To address these issues we need to look to our organising and industrial strength. It follows that we need a strong and democratic union: well- organised branches, and well-trained officers.
We need as many members as possible involved in the union’s democratic structures – from local branch activity to attending regional committees, Congress, and our HE and FE Sector Conferences. Our National Executive Committee must reflect all of the union’s constituencies fairly and equally.
I am standing for General Secretary because I believe we can fight back, and we can win. We need an alternative vision of the privatised, market- led system that the current government wants to impose on education and society as a whole.
A vote for me is a vote to build a union that can meet these difficulties, a union that is representative of all the diversity, talent and strength of our membership.
Mark Campbell
This is taken from marks election leaflet which can be found here, a number of people have already endorsed Mark as their preferred candidate in the up coming election, you can see what some of them have said here and endorse Mark’s candidacy here.
Is Mark Campbell a member of the SWP, or of any other political party? ‘An active socialist’ sounds like code for those in-the-know.
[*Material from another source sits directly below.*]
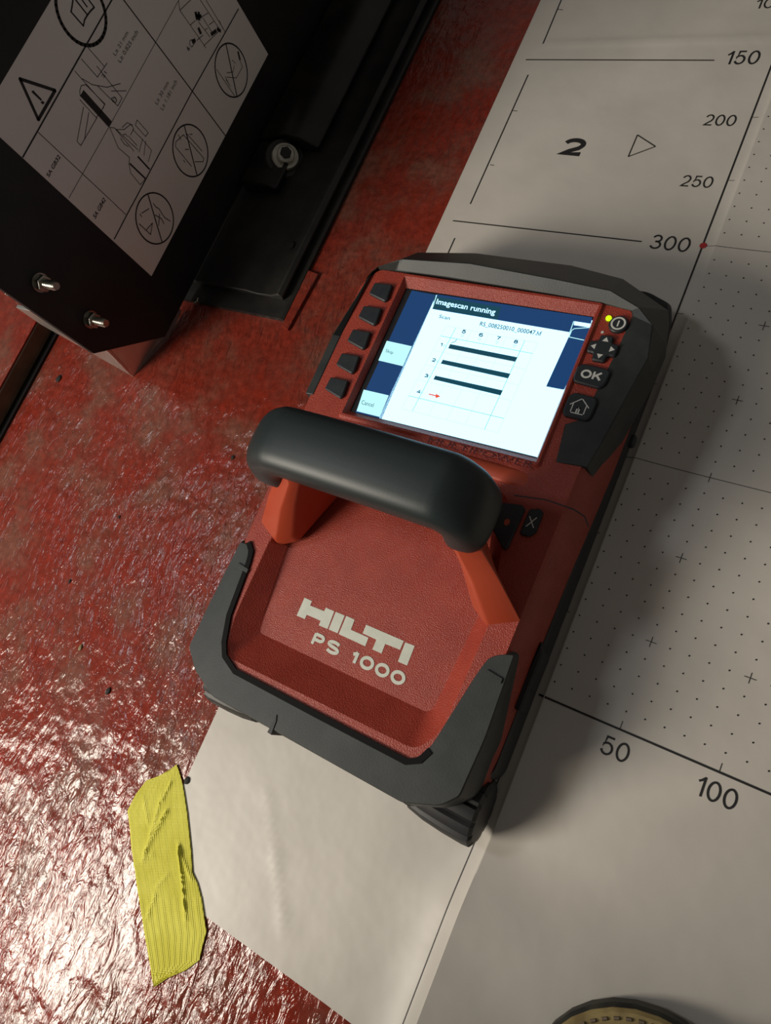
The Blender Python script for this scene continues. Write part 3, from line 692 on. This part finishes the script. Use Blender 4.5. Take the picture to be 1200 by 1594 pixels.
lt('L≥ 21 mm', a7(491,238), a7(546,141), a7(479,227)); lt('L≥ 0.825 inch', a7(512,268), a7(588,138), a7(499,255))
lt('L≥ 30 mm', a7(668,446), a7(718,354), a7(656,434), m=INK2); lt('L≥ 1.181 inch', a7(692,470), a7(753,348), a7(680,458), m=INK2)
lt('SA GB32', a7(208,755), a7(258,668), a7(196,741), .02)
lt('SA GB42', (148.5,341.5), (165,312), (144.5,335.5), .02)
lt('21', c6(370,372), c6(398,322), c6(345,352)); lt('D', c6(463,592), c6(492,560), c6(447,575))
def d75(u, v): return (260+u/7.5, v/7.5)
def sk2(name, ls, w=.4, m=INK2): return lwire(name, [[d75(*q) for q in l] for l in ls], w, .12, m)
sk2('unit_sketch', [[(135,10),(150,120),(435,530),(620,350),(385,-5)],[(150,120),(280,-5)],[(455,0),(685,380)],[(275,290),(330,240)],[(400,200),(480,150)],[(420,210),(520,370)],[(365,250),(500,430)],[(490,290),(545,250)],[(350,470),(420,410)],[(430,530),(455,560)],[(610,240),(650,330)],[(445,350),(470,330)],[(270,470),(310,460),(325,500),(290,550),(262,520),(270,470)]], .5)
sk2('unit_valve', [[(335,150),(350,220)],[(370,150),(375,225)],[(340,185),(395,190)],[(370,335),(392,385)],[(520,400),(570,360)],[(590,340),(620,360)],[(300,490),(325,470)]], 2.4, INK)
lt('6', d75(255,600), d75(270,570), d75(222,560), .03)
sk2('boot_sketch', [[(580,810),(790,1120)],[(680,890),(720,980)],[(700,850),(770,840),(785,770)],[(760,700),(800,740)],[(850,700),(880,780),(810,910),(700,900)],[(690,930),(740,1010)]], .5)
sk2('boot_mark', [[(830,610),(850,690)]], 2.0)
def e7(u, v): return (200+u/7.243, 180+v/7.243)
def sk3(name, ls, w=.45): return lwire(name, [[e7(*q) for q in l] for l in ls], w, .12, INK2)
sk3('unit_sketch', [[(560,215),(590,270)],[(535,295),(620,215),(850,480),(840,520),(750,520)],[(535,295),(530,350),(710,570)],[(660,205),(830,400)],[(690,210),(720,210)],[(620,500),(640,530)],[(640,380),(680,380)]], .6)
sk3('tool_sketch', [[(130,1110),(150,1140)],[(150,1100),(230,1050)],[(120,1220),(250,1340),(270,1210)],[(280,990),(310,1030),(345,1050),(380,1110),(410,1150),(470,1190)],[(300,1120),(370,1160),(400,1220)],[(270,1210),(200,1290)],[(350,1110),(340,1240)]], .7)

# ---------------------------------------------------------------- dark base rail with bolt
RL = empty('guide_rail', (-335, 400, 0), 'oily black steel rail base beneath the labelled machine plate', 'rail')
def yext(bm, prof, y0, y1): loft(bm, [[(x, y, z) for x, z in prof] for y in (y0, y1)])
bm = nb(); yext(bm, [(-404,0),(-284,0),(-284,3),(-286,4),(-404,4)], 191, 760); obj('rail_base', bm, RAIL2, RL, smooth=0)
bm = nb(); yext(bm, [(-404,4),(-292,4),(-290,9),(-294,12),(-303,8),(-318,7),(-330,9),(-404,9)], 207, 760); obj('rail_flange', bm, RAIL2, RL, bevel=.8)
bm = nb(); yext(bm, [(-325,9),(-322,14),(-336,25),(-352,28),(-366,24),(-382,22),(-382,9)], 345, 760); obj('rail_ridge', bm, RAIL, RL, bevel=2, seg=3)
bm = nb(); yext(bm, [(-345,9),(-342,17),(-352,20),(-382,20),(-382,9)], 300, 345); obj('rail_step', bm, RAIL, RL, bevel=2)
bm = nb(); lathe(bm, (-352,331,13), (.62,-.05,.78), [(0,17),(3,17.5),(5,16)], 32); bb = obj('bolt_cup', bm, RAIL2, RL)
bm = nb(); lathe(bm, (-351,331,14), (.62,-.05,.78), [(0,12),(6,12),(7,11),(7,7.5),(10,7.5),(10.5,6.8)], 24); obj('bolt_head', bm, STL, bb)
bm = nb(); lathe(bm, (-345,331,22), (.62,-.05,.78), [(0,5),(1.8,5)], 6); obj('hex_socket', bm, RAIL, bb)
bm = nb(); c = at(452,382,9.2); lathe(bm, (c.x,c.y,9.0), (0,0,1), [(0,3.2),(.4,3.2)], 20); obj('rail_hole', bm, PLT, RL)
bm = nb(); c = at(307,470,4); lathe(bm, (c.x,c.y,4), (0,0,1), [(0,3.5),(3,3.5),(3.6,3)], 6); obj('rail_screw', bm, STL, RL)
bm = nb(); slab(bm, [(-284,186),(-276.5,184),(-273,236),(-284,238)], 0, 2.6, .3); tag(obj('shim_plate', bm, FL, smooth=0), 'thin red painted shim strip at the end of the black rail base', 'plate')

# raised slab at the far left
SL = empty('raised_slab', (-700, 200, 0), 'red topped raised slab with khaki side at the left edge, behind the machine', 'slab')
bm = nb(); box(bm, -900, -536, -200, 330, 2.5, 19.4); obj('slab_side', bm, TAN, SL, bevel=1.2)
bm = nb(); box(bm, -900, -536.6, -200, 330, 19.3, 21); obj('slab_top', bm, FL, SL, smooth=0)
bm = nb(); box(bm, -900, -529, -200, 330, 0, 2.4); obj('slab_joint', bm, PLT, SL, smooth=0)
bm = nb(); a = atx(-6,470,-560)
tube(bm, [(-588,150,27),(-562,165,27),(-545,176,27)], 4, 10); tag(obj('steel_bar', bm, BRT), 'short bright steel bar lying on the raised slab at the left edge', 'bar')

# ---------------------------------------------------------------- boot at the lower right
BT = empty('work_boot', (150, -230, 0), 'dark brown work boot with tan stitched welt, its toe showing at the bottom edge', 'boot')
td = Vector((-.52, .854)); tr = Vector((.854, .52)); toe = Vector((87.6, -117.0))
def bl2(f, r): p = toe-td*f+tr*r; return (p.x, p.y)
def bring(ins, z, L0=290, wid=53, f0=0.0):
    out = []
    for k in range(17):
        a = math.pi*(k/16); out.append(bl2(f0+ins+(wid-ins)*(1-math.sin(a))*1.0, -(wid-ins)*math.cos(a)))
    for f, r in ((110,50),(170,38),(250,36),(283,24),(290,0),(283,-24),(250,-34),(170,-34),(110,-46)): out.append(bl2(min(f, L0-ins), r*(1-ins/50)))
    return [(x, y, z) for x, y in out]
bm = nb(); loft(bm, [bring(3,2.6), bring(0,6), bring(0,13), bring(1.5,15)]); obj('sole', bm, SOLE, BT, smooth=35)
bm = nb(); loft(bm, [bring(1.5,15), bring(1.2,17), bring(2.5,18.5), bring(6,18.6)]); obj('welt', bm, WELT, BT, smooth=35)
bm = nb()
def upper(ins, z, back):
    out = []
    for (x, y, _) in bring(ins, z): out.append((x, y, z))
    c = toe-td*back; 
    return out
rgs = [bring(8.5,18), bring(8,26), bring(10,40), bring(17,56), bring(27,66)]
for z, sc in ((78,.62),(100,.50),(140,.44),(200,.46)):
    c = toe-td*215; rgs.append([(c.x+(p[0]-(toe-td*150).x)*sc, c.y+(p[1]-(toe-td*150).y)*sc, z) for p in bring(10, z)])
loft(bm, rgs); obj('upper', bm, LEA, BT, smooth=40)
for k in range(2, 27):
    a = math.pi*k/28; ins = 5.0; wid = 53; f = ins+(wid-ins)*(1-math.sin(a)); r = -(wid-ins)*math.cos(a)
    a2 = a+.05; f2 = ins+(wid-ins)*(1-math.sin(a2)); r2 = -(wid-ins)*math.cos(a2); P = bl2(f, r); Q = bl2(f2, r2)
    bm = nb(); tube(bm, [(*P,18.9),(*Q,18.9)], .8, 6); obj('stitch', bm, THR, BT)

TRO = mat('dark_work_trousers', (0.03, 0.032, 0.04), 0.9); vary(TRO, (0.022, 0.024, 0.03), (0.045, 0.047, 0.055), 60, 5)
def leg(par, cx, cy, lean):
    bm = nb(); rg = []
    for z, r in ((150,52),(165,70),(220,68),(320,66),(420,72),(520,80),(640,86)):
        k = (z-150)/490; rg.append([(cx+lean[0]*k+r*math.cos(2*math.pi*i/20), cy+lean[1]*k+r*math.sin(2*math.pi*i/20), z) for i in range(20)])
    loft(bm, rg); return obj('trouser_leg', bm, TRO, par, smooth=60)
c = toe-td*215; leg(BT, c.x, c.y, (25, -20))
B2 = BT.copy(); COL.objects.link(B2); ORG[B2.name] = ORG[BT.name].copy()
for ch in list(BT.children):
    c2 = ch.copy(); COL.objects.link(c2); c2.parent = B2
B2.location = Vector((-60, -304, 0))*MM; B2.rotation_euler = (0, 0, R_(-90))
B2['label'] = 'second dark brown work boot with trouser leg, just outside the bottom edge'
for o_ in (BT, B2): o_['group'] = 'work boots of the person taking the scan'

# ---------------------------------------------------------------- grit on the floor
gl_ = [('black fleck of grit on the red floor, left of the front bumper', (168,1076), 2.2), ('small black fleck on the red floor, halfway between bracket and scanner', (185,805), 1.3),
       ('dark crumb of grit on the floor just below the bent bracket', (91,590), 3.0), ('faint dark fleck on the floor at the far left, midway down', (108,905), 1.5),
       ('black smudge of grit at the paper edge above the yellow tape', (291,1215), 2.2), ('dark fleck on the floor left of the handle', (362,712), 1.6), ('pale yellowish chip on the red floor left of the front bumper', (125,1008), 2.0)]
random.seed(9)
for lab, (u, v), r in gl_:
    p = at(u, v, 0.5); bm = nb(); bmesh.ops.create_icosphere(bm, subdivisions=2, radius=r)
    for q in bm.verts: q.co = Vector((q.co.x*random.uniform(.7,1), q.co.y*random.uniform(1,1.5), q.co.z*.35))+Vector((p.x, p.y, r*.3))
    tag(obj('grit_fleck', bm, WELT if 'pale' in lab else GRIT), lab, 'grit')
Come clean please.
Robert, the fact that I’m a member of the SWP is not hidden, and never has been. Unfortunately, this is more than I can say for the party political affiliations of those who try and denegrade the UCU Left. For your information, this is the full quote that I gave to the Times Higher Education at the beginning of the election process in October 2011 (http://www.timeshighereducation.co.uk/story.asp?storycode=417629):
“This election is a critical part of developing a strategy for the union in the face of the biggest attack post-16 education has ever faced. Our members face a huge battle to defend their pensions while institutions like London Met, Middlesex and Croydon face immediate threats to jobs and courses. We need to unite with students, champion the values of post-16 education and back this up with effective and resolute action.
All this flows from a coherent strategy and that can only be produced by open debate. To be perfectly frank, that requires an adult attitude to the fact that most of the current UCU leadership belongs to some kind of political party. My candidacy is the result of an open, democratic process organised by UCU Left that has involved ordinary members from across the union. I am a member of the SWP, which backs the 30 November strikes in defence of pensions.
Some may find amusement in obsessing over the political affiliations of UCU candidates but let me say from the outset that I am not going to make an issue of Sally Hunt’s membership of the Labour Party. I wouldn’t care if UCU’s general secretary were a member of the Monster Raving Loony Party as long as they were prepared to provide forthright leadership and unstinting practical support to members on the frontline of these attacks”.
In my days as an active socialist rather to the left of the SWP (not hard, to be honest) I had plenty of opportunity to observe its activists, and was underwhelmed. The party line always came first, and speakers and delegates plainly read from party-prepared statements. Back in the day it was closer to a personality cult of Tony Cliff than a proper socialist party. Basing its ideology on a genocidal war criminal from the 1920s is unedifying, and leads to some very strange positions. Maybe it’s distanced itself from doctrinaire Trotskyism in recent years, though a reading of Socialist Worker is still like a trip back to the 80s.
I’ll probably vote for Mark Campbell in the ballot as, although Sally’s done a good public job, her support for one-member-one-vote on everything is worryingly reminiscent of Thatcherite anti-union strategy in the 80s, and this union, petit-bourgeois though it is, needs to fight Thatcherism Reloaded. However, I’ll be holding my nose when I do so, and if yer man’s elected I’ll be watching closely to see how independent he is.